L’esperimento dimostra inoltre che, per ravvisare un meccanismo «strutturale», non è necessario che tutti i locatori o tutte le amministrazioni immobiliari agiscano sulla base di un’attribuzione razziale. In realtà, nella maggior parte dei casi vengono invitate entrambe le persone: quella con un nome svizzero e quella con un nome «straniero». Tuttavia, in media, sono le persone razzializzate ad essere sistematicamente in svantaggio.

Un singolo esperimento non può rappresentare l’intero sistema o indagare quali stereotipi o altre ragioni portino a determinate decisioni. È possibile che si tratti di decisioni «di pancia» e che la volta successiva, per la stessa persona, gli esiti potrebbero rivelarsi diversi. Sappiamo però chiaramente che, in media, le persone con un nome turco o kosovo-albanese sono svantaggiate. Nell’esperimento, infine, non vengono tematizzate neppure le conseguenze di questi svantaggi, per esempio che Shqipe Krasniqi impiegherà probabilmente molto più tempo per trovare un appartamento oppure che dovrà trasferirsi in un alloggio più costoso o situato lungo una strada rumorosa e dovrà quindi fare i conti con ulteriori svantaggi, a livello di salute o di formazione ad esempio.

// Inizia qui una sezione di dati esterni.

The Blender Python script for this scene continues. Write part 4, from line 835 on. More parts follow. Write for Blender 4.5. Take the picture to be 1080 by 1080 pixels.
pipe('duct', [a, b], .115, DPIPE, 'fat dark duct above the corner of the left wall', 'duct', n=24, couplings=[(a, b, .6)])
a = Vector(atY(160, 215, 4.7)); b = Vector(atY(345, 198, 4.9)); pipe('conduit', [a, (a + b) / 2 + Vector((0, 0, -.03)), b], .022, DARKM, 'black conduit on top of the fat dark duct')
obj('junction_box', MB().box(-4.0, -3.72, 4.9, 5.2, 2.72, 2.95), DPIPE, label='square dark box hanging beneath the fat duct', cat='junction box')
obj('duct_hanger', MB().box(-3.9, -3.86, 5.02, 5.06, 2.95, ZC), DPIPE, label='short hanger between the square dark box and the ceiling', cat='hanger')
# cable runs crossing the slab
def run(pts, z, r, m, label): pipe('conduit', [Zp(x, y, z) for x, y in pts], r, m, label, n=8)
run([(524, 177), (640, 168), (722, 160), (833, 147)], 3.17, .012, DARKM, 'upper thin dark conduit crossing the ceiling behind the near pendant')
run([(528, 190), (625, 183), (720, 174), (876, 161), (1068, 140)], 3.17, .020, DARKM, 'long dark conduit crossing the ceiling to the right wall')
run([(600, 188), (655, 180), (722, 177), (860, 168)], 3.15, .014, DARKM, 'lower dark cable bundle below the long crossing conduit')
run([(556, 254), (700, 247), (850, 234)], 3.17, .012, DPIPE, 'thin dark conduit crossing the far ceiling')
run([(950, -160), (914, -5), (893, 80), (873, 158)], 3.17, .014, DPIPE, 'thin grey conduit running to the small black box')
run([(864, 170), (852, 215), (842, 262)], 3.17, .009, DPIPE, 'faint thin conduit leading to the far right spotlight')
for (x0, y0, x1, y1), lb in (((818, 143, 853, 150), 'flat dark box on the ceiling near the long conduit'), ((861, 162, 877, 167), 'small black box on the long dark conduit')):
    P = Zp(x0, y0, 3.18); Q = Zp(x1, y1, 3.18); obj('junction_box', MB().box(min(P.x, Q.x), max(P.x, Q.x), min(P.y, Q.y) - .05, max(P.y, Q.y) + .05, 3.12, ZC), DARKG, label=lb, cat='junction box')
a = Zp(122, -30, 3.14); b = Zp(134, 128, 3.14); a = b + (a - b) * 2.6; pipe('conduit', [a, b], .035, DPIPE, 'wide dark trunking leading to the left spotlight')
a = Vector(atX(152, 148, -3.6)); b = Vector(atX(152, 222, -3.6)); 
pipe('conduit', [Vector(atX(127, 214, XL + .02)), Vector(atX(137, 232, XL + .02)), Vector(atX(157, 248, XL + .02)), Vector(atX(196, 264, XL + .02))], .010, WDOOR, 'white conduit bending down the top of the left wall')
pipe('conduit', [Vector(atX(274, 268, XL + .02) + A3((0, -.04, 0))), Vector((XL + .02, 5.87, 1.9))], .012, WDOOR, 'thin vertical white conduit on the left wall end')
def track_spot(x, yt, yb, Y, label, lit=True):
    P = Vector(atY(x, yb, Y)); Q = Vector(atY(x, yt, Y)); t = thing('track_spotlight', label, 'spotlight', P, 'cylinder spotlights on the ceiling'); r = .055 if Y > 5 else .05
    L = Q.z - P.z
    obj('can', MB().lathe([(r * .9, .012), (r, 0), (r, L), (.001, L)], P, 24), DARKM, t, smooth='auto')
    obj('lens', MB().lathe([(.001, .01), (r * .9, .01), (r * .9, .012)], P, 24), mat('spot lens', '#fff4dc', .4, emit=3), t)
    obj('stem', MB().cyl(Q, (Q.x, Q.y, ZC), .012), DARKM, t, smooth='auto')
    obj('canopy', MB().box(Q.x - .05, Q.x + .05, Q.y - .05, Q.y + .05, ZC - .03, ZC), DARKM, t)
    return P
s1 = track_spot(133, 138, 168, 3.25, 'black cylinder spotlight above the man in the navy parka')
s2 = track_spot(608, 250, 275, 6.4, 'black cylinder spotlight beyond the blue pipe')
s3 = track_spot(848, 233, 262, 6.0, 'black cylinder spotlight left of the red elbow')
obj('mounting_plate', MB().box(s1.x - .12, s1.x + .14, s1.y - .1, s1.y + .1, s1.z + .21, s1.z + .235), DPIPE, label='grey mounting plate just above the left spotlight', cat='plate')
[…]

Come primo passo, tuttavia, è importante riconoscere – in politica, tra i rappresentanti del settore e nella società – che il razzismo strutturale è presente sul mercato degli alloggi proprio come in altri settori della vita. Corsi di formazione possono contribuire a sensibilizzare i responsabili, ma in assenza di un quadro giuridico solido, i locatori hanno pochi incentivi a modificare il loro comportamento nel mercato attuale.

Bibliografia:
Auer, Daniel, Julie Lacroix, Didier Ruedin, and Eva Zschirnt. Ethnische Diskriminierung auf dem Schweizer Wohnungsmarkt. 2019. Grenchen: BWO.